• The problem:
Return all of the data exactly as written, without the pictures.

• Information shown:
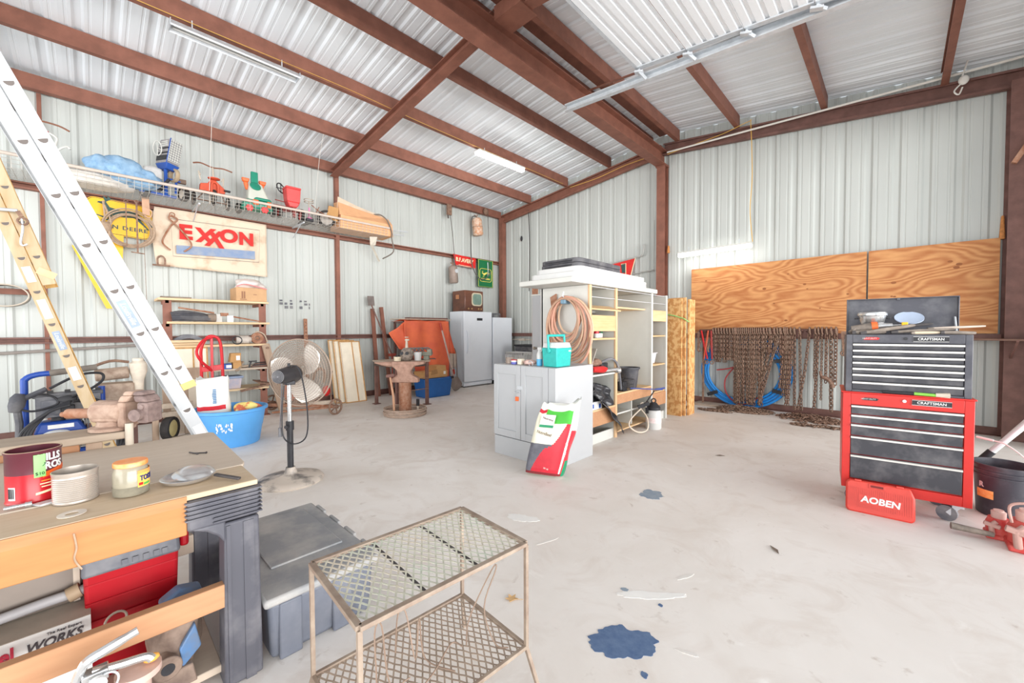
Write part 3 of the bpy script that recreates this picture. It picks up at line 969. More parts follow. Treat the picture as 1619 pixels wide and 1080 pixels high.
# orange-red tricycle
t = thing('tricycle', 'orange-red tricycle with a straight rusty handlebar in the middle of the wire shelf', 'tricycle', loc=(-7.7, 1.36, SHZ), rz=LW)
TRED = mat('orange_red_enamel', s2l(206, 84, 54), 0.45, 0, 0.12)
MB().tube(curve_pts([(-0.245, -0.05, 0.61), (-0.15, -0.02, 0.645), (0.0, 0, 0.62), (0.13, -0.02, 0.63), (0.245, -0.05, 0.6)], 5), 0.011, 8).build('handlebar', BROWNB, t)
MB().tube([(0, 0, 0.62), (0.01, 0, 0.42)], 0.013, 8).tube(curve_pts([(-0.17, -0.1, 0.44), (-0.19, -0.08, 0.5), (-0.165, -0.08, 0.37)], 4), 0.009, 6).tube(curve_pts([(0.09, -0.1, 0.4), (0.12, -0.09, 0.46), (0.11, -0.1, 0.33)], 4), 0.009, 6).tube([(-0.05, -0.04, 0.32), (-0.06, -0.1, 0.03)], 0.012, 6).build('stem', HUBM, t)
MB().lathe([(0.03, -0.015), (0.075, 0.0), (0.08, 0.012), (0.05, 0.02), (0, 0.016)], 20, (0, -0.08, 0.42)).build('seat', TRED, t)
MB().prism([(-0.18, -0.1, 0.22), (0.13, -0.1, 0.22), (0.15, -0.1, 0.28), (0.06, -0.1, 0.36), (0.02, -0.1, 0.4), (-0.05, -0.1, 0.4), (-0.08, -0.1, 0.34), (-0.17, -0.1, 0.32)], (0, 0.09, 0)).tube(curve_pts([(-0.035, -0.12, 0.2), (-0.035, -0.13, 0.33), (0.0, -0.13, 0.36), (0.04, -0.13, 0.33), (0.04, -0.12, 0.2)], 5), 0.016, 8).build('body', TRED, t, bevel=0.02)
for q in ((0.12, 0.2, -0.14, -0.09, 0.255, 0.28), (-0.14, -0.06, -0.14, -0.09, 0.165, 0.19)):
    MB().box(*q).build('pedal', BLACK, t, bevel=0.006)
wheels(t, (((-0.24, 0.02, 0.1), 0.1), ((0.19, 0.02, 0.1), 0.1), ((-0.01, -0.12, 0.13), 0.12)))
MB().tube([(-0.26, 0.02, 0.1), (0.21, 0.02, 0.1)], 0.009, 6).tube([(-0.2, 0.02, 0.1), (-0.1, -0.05, 0.24)], 0.007, 6).tube([(0.15, 0.02, 0.1), (0.1, -0.05, 0.24)], 0.007, 6).build('axle', RUSTY, t)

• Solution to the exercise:
Write part 3 of the bpy script that recreates this picture. It picks up at line 969. More parts follow. Treat the picture as 1619 pixels wide and 1080 pixels high.
# orange-red tricycle
t = thing('tricycle', 'orange-red tricycle with a straight rusty handlebar in the middle of the wire shelf', 'tricycle', loc=(-7.7, 1.36, SHZ), rz=LW)
TRED = mat('orange_red_enamel', s2l(206, 84, 54), 0.45, 0, 0.12)
MB().tube(curve_pts([(-0.245, -0.05, 0.61), (-0.15, -0.02, 0.645), (0.0, 0, 0.62), (0.13, -0.02, 0.63), (0.245, -0.05, 0.6)], 5), 0.011, 8).build('handlebar', BROWNB, t)
MB().tube([(0, 0, 0.62), (0.01, 0, 0.42)], 0.013, 8).tube(curve_pts([(-0.17, -0.1, 0.44), (-0.19, -0.08, 0.5), (-0.165, -0.08, 0.37)], 4), 0.009, 6).tube(curve_pts([(0.09, -0.1, 0.4), (0.12, -0.09, 0.46), (0.11, -0.1, 0.33)], 4), 0.009, 6).tube([(-0.05, -0.04, 0.32), (-0.06, -0.1, 0.03)], 0.012, 6).build('stem', HUBM, t)
MB().lathe([(0.03, -0.015), (0.075, 0.0), (0.08, 0.012), (0.05, 0.02), (0, 0.016)], 20, (0, -0.08, 0.42)).build('seat', TRED, t)
MB().prism([(-0.18, -0.1, 0.22), (0.13, -0.1, 0.22), (0.15, -0.1, 0.28), (0.06, -0.1, 0.36), (0.02, -0.1, 0.4), (-0.05, -0.1, 0.4), (-0.08, -0.1, 0.34), (-0.17, -0.1, 0.32)], (0, 0.09, 0)).tube(curve_pts([(-0.035, -0.12, 0.2), (-0.035, -0.13, 0.33), (0.0, -0.13, 0.36), (0.04, -0.13, 0.33), (0.04, -0.12, 0.2)], 5), 0.016, 8).build('body', TRED, t, bevel=0.02)
for q in ((0.12, 0.2, -0.14, -0.09, 0.255, 0.28), (-0.14, -0.06, -0.14, -0.09, 0.165, 0.19)):
    MB().box(*q).build('pedal', BLACK, t, bevel=0.006)
wheels(t, (((-0.24, 0.02, 0.1), 0.1), ((0.19, 0.02, 0.1), 0.1), ((-0.01, -0.12, 0.13), 0.12)))
MB().tube([(-0.26, 0.02, 0.1), (0.21, 0.02, 0.1)], 0.009, 6).tube([(-0.2, 0.02, 0.1), (-0.1, -0.05, 0.24)], 0.007, 6).tube([(0.15, 0.02, 0.1), (0.1, -0.05, 0.24)], 0.007, 6).build('axle', RUSTY, t)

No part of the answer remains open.